Effect of surface roughness on tensile properties of additively manufactured thin-walled structures

Official URL: https://risc01.sabanciuniv.edu/record=b2862129_(Table of contents)

Additive manufacturing (AM) has enabled manufacturing of complex geometries that are infeasible to produce with conventional manufacturing methods. Among the AM methods, laser powder bed fusion (LPBF) has gained significant attention from various industries due to its ability to fabricate components with intricate details. With LPBF processes, it is possible to manufacture functional lightweight components with thin walls and internal features that may not be accessible for secondary surface finishing operations. However, due to the nature of the process, AM produces undesirable surface quality, especially on the down-facing surfaces of inclined walls, which can negatively impact mechanical performance.

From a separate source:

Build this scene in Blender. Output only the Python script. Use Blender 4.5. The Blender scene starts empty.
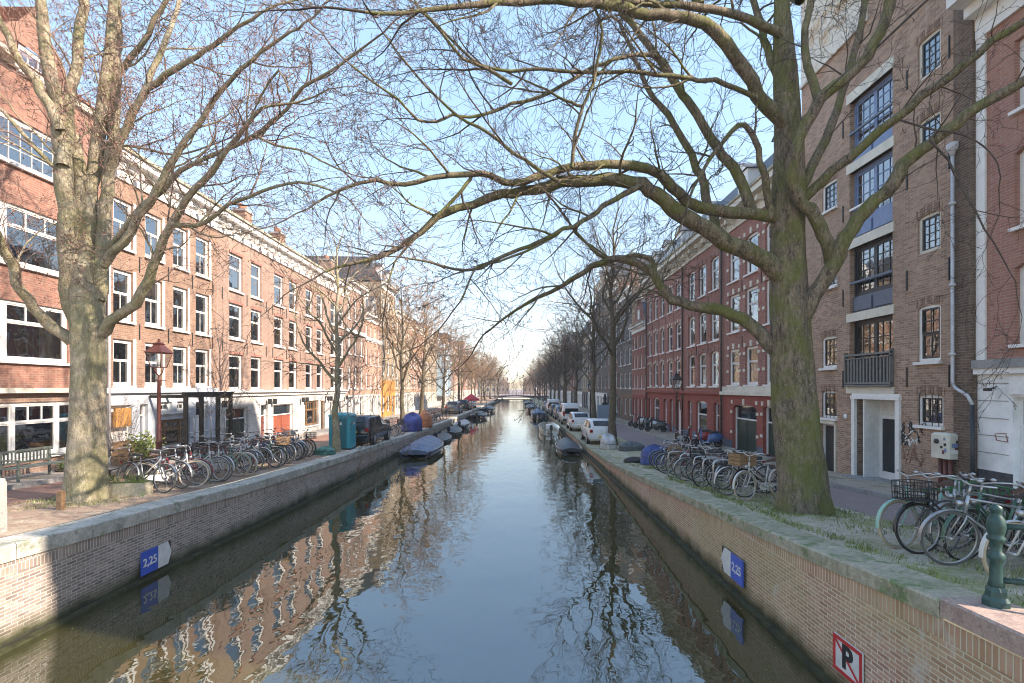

In this study, thin-walled Cobalt-Chrome (CoCr) test samples were manufactured through LPBF with varying build angles and thicknesses to investigate the influence of surface roughness on tensile properties. The produced surface textures were analysed, and the areal surface roughness metrics were quantified. The effects of process parameters such as wall thickness, build angle, and angle of the laser incidence on the surface roughness were investigated. Tensile tests were conducted on both as-built samples and their machined counterparts, and the results showed that the negative impact of surface roughness becomes less significant as sample thickness increases. Analysis of Variance (ANOVA) was used to identify the most influential surface roughness metrics on tensile properties. According to the ANOVA results, while v Sv, S10z, and Sku were the most influential parameters on ultimate tensile strength, Sa, Sq, Sv, and S10z was found to be significant for effective modulus.